We have not come to any terms at all. I just want to be done with those people. He said they are his kids and he will have contact with them. How can I blame him for that?? But can I deal with how they bash me? I guess what I don't know, won't hurt me. I think maybe a divorce is probably in the best interest. I"m starting to resent him. I don't even want to be in the same room with him right now but i'm full of anger right now too. Not thinking real straight. He told me this morning that I only think of myself and it's always about me. Hmm... well, I guess he told me off didn't he. I know how he feels about me.

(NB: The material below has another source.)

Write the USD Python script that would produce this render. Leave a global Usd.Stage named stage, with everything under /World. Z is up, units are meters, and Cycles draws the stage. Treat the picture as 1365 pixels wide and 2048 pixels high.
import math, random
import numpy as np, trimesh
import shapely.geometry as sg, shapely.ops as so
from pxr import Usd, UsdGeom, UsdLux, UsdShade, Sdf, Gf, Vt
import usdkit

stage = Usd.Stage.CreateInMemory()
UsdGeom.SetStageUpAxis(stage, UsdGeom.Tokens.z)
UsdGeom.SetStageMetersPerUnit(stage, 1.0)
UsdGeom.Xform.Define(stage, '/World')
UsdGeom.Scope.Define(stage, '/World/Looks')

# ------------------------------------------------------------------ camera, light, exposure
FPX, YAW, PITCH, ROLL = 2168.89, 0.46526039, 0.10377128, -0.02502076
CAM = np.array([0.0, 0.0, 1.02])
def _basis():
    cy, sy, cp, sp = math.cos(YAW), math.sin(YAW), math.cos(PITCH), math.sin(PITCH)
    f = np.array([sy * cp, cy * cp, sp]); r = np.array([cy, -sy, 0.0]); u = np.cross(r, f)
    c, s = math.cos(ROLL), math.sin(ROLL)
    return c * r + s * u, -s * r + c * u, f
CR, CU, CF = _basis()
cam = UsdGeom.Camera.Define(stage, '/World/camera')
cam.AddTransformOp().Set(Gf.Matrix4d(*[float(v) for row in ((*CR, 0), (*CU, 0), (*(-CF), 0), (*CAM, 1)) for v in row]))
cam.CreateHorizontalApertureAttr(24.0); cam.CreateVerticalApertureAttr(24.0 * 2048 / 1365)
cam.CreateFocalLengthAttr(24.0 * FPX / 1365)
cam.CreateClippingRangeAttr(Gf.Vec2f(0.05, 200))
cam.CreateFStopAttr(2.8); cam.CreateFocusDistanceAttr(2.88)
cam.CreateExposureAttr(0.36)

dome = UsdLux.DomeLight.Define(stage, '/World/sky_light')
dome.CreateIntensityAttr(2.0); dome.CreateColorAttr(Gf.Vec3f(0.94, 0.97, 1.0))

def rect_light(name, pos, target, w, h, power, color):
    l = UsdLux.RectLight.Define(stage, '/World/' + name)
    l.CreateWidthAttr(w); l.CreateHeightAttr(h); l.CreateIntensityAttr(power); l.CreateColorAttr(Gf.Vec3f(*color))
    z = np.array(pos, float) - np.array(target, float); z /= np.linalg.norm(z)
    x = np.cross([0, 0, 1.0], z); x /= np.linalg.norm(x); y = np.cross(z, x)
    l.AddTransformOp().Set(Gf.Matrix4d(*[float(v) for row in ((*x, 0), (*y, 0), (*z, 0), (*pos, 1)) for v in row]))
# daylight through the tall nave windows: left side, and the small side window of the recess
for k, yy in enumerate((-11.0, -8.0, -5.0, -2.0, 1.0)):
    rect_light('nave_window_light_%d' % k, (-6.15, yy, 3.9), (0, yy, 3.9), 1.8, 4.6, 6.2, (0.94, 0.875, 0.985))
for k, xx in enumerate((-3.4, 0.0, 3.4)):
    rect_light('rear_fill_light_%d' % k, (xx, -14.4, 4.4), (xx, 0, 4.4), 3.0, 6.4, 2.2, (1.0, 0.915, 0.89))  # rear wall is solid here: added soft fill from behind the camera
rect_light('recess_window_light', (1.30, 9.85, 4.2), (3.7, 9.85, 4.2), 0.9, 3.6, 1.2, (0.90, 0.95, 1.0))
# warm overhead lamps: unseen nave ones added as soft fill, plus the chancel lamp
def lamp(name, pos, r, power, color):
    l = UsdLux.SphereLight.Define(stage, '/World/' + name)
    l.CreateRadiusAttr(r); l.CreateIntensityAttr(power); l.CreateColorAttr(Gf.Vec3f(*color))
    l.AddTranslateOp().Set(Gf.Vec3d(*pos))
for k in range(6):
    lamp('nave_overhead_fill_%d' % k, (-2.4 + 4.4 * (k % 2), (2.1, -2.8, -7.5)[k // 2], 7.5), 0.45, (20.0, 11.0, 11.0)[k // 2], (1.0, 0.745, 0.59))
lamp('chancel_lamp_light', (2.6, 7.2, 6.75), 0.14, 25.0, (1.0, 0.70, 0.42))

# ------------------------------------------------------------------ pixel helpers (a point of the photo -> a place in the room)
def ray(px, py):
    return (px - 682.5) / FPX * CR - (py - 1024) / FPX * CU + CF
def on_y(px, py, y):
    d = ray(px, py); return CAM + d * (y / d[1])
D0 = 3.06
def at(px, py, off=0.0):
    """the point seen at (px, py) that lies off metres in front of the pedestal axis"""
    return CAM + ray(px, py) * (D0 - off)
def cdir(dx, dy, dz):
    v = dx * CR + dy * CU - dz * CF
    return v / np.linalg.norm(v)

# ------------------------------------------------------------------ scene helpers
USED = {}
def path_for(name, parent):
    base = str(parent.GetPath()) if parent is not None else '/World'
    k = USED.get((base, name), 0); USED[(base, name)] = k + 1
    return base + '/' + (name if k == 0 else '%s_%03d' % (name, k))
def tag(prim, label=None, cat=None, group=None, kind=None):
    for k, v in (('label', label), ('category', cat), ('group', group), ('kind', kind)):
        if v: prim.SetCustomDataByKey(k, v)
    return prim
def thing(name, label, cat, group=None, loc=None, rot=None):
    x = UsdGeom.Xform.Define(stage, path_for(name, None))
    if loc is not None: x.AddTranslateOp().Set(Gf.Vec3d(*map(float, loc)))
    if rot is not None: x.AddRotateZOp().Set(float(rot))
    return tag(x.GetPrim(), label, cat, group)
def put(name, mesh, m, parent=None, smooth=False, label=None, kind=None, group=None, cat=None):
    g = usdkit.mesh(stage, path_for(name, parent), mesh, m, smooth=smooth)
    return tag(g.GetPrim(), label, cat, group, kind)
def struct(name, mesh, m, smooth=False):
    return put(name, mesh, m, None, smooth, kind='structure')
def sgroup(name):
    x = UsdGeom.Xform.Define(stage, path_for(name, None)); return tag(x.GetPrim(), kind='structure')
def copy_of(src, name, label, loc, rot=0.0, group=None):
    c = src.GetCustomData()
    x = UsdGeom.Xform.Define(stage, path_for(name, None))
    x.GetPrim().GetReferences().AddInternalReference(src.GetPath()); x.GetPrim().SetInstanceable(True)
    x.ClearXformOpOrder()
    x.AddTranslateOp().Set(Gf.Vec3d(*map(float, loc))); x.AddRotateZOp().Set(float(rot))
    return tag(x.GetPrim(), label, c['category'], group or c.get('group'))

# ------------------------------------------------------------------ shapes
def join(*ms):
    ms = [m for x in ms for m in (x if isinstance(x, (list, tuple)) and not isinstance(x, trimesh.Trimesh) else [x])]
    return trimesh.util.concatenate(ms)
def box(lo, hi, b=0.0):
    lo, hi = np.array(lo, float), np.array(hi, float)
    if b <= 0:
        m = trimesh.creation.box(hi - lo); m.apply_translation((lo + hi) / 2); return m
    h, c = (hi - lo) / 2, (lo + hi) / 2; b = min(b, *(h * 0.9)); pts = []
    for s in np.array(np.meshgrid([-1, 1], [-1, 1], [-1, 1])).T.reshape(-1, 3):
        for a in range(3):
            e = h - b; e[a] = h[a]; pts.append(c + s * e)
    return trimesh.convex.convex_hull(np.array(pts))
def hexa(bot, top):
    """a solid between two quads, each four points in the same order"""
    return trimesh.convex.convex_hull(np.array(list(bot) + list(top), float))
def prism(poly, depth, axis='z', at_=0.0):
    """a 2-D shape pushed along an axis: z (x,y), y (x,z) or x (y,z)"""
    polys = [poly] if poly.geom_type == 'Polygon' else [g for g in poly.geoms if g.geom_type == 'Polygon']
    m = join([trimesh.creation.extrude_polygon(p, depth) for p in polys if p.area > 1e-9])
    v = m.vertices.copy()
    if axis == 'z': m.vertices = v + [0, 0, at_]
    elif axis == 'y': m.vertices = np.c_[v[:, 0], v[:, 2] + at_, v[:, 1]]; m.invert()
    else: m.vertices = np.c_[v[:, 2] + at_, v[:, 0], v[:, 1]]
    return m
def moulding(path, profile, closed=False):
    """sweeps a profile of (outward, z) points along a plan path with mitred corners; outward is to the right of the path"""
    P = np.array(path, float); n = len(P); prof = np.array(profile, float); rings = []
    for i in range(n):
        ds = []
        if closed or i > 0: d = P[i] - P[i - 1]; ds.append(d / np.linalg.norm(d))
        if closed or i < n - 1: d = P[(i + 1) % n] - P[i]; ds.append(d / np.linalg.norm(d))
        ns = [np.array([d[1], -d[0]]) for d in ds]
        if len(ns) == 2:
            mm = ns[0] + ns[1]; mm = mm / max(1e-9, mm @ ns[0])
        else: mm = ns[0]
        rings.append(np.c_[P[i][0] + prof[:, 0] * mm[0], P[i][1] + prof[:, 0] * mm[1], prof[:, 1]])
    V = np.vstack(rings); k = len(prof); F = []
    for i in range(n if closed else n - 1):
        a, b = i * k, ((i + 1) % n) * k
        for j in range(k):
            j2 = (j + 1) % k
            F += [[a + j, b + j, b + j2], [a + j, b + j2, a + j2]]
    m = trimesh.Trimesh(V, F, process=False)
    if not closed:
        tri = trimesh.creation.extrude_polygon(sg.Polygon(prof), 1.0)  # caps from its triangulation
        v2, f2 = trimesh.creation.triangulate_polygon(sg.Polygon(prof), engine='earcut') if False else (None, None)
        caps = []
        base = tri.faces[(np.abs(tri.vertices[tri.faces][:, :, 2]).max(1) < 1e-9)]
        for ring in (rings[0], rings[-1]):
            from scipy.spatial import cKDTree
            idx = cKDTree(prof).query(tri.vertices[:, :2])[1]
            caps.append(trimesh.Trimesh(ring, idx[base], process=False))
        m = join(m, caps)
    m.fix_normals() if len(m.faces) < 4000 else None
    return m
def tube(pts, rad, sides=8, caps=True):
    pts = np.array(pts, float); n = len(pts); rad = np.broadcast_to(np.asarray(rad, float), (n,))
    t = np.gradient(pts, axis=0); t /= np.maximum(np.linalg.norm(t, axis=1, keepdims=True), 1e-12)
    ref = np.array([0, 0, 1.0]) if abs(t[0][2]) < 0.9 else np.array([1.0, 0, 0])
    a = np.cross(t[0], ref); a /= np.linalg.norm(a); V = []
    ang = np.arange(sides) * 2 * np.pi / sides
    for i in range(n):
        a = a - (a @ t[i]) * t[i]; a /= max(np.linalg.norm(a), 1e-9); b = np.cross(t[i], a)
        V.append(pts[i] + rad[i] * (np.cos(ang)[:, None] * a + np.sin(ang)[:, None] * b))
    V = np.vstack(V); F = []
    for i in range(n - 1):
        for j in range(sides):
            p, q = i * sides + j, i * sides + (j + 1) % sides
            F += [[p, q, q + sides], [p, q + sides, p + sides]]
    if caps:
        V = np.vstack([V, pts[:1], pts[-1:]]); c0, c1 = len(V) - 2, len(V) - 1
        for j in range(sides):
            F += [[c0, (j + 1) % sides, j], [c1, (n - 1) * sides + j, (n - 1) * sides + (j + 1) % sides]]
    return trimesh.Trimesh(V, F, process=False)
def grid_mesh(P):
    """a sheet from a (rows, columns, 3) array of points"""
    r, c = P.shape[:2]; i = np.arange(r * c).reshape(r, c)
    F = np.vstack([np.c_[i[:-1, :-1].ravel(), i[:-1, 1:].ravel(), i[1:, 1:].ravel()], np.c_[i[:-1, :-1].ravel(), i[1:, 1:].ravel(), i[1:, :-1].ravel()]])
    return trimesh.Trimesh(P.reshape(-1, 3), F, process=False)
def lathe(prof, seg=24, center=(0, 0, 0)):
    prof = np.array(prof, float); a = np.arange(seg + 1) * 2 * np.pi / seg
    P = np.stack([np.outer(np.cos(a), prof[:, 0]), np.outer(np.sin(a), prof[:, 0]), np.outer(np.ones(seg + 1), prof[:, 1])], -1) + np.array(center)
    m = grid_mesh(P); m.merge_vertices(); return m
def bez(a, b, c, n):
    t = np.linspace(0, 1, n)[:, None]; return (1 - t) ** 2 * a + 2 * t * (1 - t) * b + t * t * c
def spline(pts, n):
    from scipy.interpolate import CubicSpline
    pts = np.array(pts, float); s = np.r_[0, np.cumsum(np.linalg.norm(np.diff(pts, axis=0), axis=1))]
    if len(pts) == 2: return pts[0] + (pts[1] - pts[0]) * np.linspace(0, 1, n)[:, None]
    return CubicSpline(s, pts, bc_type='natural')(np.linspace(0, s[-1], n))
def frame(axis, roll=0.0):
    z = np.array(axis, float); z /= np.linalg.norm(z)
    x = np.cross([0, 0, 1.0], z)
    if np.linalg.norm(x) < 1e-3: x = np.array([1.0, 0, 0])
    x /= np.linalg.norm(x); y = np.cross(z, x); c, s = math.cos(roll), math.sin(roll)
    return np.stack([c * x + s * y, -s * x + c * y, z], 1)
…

Can I afford to live out on my own?? No, not the way things are. I work part time. We have a 5 acre small farm with animals. Everything would need to go. Can I live this separate life with him??? I don't know. I REALLY wish I never married him to begin with. I think the marriage is crumbling - I just don't want to take it seriously yet. He's not happy, he wants to be with his kids, I'm not happy, I want nothing to do with them. They have been evil to me from the start.